China's sovereign wealth fund suffered its worst year ever in 2011, losing 4.3 per cent on its global investment portfolio.

In an annual report that has become the focal point of its efforts to portray itself as a transparent institution, China Investment Corp also confirmed that it had received a $30bn capital injection from the government at the end of last year, boosting its investment firepower.

CIC was established in 2007 with money carved out from China's foreign exchange reserves and given a mandate to make investments that would generate higher returns. However, it quickly ran into concerns about its government background and so has been at pains to demonstrate that it is a long-term investor focused on profits, not politics.

In its annual report CIC emphasised that point, noting that its board decided in 2011 to make rolling 10-year annualised returns a key measure of performance.

"As a long-term investor, we are well positioned to withstand short-term volatility in markets, to pursue contrarian investments and to build long-term positions that can capture the premium for less liquidity," it said.

There is no guarantee that government ‘investments’ will produce positive returns.

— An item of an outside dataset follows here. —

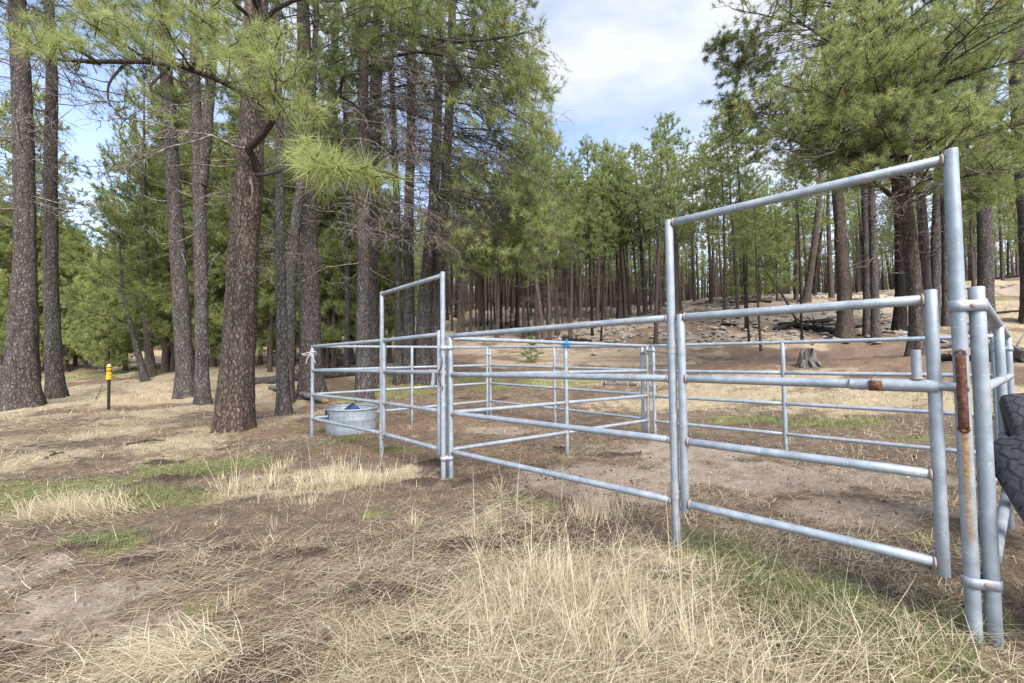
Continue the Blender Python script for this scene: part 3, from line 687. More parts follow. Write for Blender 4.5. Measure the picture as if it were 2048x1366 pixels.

After all, government and central bank bureaucrats are human and suffer from the same knowledge problem, as well as, other human frailties (heuristics, biases, etc..) as with the rest.

The difference is that government actions has externality effects which unduly exposes taxpayers. Yes, central banks as government institutions are underwritten by taxpayers.

The other difference is that actions by government agents or bureaucrats are driven by legal technicalities and political priorities than from the profit and loss incentives.

Besides given the huge distortions of the marketplace financial assets are subject to immense volatility and boom bust cycles, which makes sovereign wealth funds highly susceptible to market risks.